* [PROMPT]: Copy out each line that includes the word "Take".

= = = = =

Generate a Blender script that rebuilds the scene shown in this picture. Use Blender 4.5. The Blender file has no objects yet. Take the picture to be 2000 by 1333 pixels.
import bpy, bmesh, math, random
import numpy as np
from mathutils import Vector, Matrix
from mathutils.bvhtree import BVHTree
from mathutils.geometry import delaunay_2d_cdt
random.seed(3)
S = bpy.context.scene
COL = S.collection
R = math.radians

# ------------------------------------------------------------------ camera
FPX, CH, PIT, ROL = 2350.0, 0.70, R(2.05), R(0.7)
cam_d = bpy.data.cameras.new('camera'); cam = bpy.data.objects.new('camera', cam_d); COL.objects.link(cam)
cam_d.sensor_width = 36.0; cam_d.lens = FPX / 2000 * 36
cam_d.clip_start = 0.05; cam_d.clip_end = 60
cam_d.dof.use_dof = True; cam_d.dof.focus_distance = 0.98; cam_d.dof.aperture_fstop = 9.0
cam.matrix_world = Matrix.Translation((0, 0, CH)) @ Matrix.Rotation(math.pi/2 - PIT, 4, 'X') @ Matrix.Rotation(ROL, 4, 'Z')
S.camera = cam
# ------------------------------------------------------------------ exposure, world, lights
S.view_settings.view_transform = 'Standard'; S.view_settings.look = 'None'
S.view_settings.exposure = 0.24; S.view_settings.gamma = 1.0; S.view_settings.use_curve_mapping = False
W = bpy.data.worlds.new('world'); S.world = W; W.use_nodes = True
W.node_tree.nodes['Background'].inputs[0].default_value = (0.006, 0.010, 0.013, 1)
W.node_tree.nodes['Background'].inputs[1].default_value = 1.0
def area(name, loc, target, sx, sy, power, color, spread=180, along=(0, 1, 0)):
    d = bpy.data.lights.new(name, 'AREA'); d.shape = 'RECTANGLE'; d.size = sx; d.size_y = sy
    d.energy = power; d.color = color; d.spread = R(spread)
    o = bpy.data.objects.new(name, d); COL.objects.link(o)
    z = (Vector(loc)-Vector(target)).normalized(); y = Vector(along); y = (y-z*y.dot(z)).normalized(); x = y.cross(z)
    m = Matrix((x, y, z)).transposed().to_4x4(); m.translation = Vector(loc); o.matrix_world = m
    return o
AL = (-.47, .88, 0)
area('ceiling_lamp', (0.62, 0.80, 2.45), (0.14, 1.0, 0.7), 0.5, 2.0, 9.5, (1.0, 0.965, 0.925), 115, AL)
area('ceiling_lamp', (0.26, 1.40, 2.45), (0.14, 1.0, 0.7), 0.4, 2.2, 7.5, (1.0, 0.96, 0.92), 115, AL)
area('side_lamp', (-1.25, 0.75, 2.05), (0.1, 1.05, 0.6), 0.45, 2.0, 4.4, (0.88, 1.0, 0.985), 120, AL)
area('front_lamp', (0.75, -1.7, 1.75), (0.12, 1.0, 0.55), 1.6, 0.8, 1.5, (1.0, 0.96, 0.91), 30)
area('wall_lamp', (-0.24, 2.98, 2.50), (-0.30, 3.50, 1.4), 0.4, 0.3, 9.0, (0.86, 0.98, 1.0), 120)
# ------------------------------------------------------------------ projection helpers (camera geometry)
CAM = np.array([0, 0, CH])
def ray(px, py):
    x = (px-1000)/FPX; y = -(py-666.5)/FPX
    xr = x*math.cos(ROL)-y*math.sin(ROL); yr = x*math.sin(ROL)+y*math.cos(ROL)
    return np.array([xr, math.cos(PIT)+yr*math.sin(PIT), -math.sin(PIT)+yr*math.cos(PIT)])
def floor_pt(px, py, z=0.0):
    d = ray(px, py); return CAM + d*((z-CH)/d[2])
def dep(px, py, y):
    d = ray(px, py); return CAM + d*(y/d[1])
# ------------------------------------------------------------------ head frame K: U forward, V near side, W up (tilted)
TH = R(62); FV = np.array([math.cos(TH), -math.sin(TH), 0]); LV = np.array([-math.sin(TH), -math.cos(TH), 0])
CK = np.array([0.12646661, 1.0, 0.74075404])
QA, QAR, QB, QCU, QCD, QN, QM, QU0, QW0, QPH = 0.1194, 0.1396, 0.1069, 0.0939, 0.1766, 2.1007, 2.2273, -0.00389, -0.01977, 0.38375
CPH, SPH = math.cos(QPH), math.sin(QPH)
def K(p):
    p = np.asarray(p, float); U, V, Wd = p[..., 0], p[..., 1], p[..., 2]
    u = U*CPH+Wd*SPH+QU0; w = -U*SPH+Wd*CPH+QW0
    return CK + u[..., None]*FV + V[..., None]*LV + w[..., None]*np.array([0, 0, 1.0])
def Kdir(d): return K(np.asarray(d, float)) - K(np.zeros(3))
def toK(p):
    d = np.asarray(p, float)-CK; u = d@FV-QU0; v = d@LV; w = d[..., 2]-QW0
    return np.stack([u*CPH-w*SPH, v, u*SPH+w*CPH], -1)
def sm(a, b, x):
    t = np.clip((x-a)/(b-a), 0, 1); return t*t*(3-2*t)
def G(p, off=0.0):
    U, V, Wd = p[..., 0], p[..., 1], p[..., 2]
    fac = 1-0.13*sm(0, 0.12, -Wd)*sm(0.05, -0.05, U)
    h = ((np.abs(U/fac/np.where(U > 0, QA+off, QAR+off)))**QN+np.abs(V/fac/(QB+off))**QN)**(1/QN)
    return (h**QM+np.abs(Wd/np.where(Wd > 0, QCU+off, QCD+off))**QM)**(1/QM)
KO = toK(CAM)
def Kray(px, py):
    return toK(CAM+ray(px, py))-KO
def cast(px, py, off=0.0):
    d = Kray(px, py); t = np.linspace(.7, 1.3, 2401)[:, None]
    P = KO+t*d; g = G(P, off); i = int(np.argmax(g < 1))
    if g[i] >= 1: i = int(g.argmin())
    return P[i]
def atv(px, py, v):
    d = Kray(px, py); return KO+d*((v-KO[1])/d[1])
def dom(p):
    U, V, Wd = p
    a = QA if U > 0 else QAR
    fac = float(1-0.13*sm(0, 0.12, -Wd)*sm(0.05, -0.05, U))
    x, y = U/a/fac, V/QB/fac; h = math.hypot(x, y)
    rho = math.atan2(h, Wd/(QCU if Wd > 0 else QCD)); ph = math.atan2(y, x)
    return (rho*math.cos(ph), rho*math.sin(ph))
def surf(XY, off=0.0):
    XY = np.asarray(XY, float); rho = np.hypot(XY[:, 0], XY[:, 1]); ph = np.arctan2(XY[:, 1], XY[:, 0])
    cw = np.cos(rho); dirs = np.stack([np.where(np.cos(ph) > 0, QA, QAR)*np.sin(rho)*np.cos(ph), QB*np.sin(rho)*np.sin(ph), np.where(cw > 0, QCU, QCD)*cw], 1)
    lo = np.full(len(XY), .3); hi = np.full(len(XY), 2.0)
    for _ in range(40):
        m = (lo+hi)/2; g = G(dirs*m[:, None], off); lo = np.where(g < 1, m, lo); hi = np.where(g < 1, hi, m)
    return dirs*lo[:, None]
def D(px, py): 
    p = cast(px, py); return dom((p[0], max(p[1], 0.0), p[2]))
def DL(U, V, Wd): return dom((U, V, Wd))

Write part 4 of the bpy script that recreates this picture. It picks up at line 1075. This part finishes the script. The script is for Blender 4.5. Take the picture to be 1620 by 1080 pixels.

= = = = =

* [COMPLETE RESPONSE]:
Generate a Blender script that rebuilds the scene shown in this picture. Use Blender 4.5. The Blender file has no objects yet. Take the picture to be 2000 by 1333 pixels.
Write part 4 of the bpy script that recreates this picture. It picks up at line 1075. This part finishes the script. The script is for Blender 4.5. Take the picture to be 1620 by 1080 pixels.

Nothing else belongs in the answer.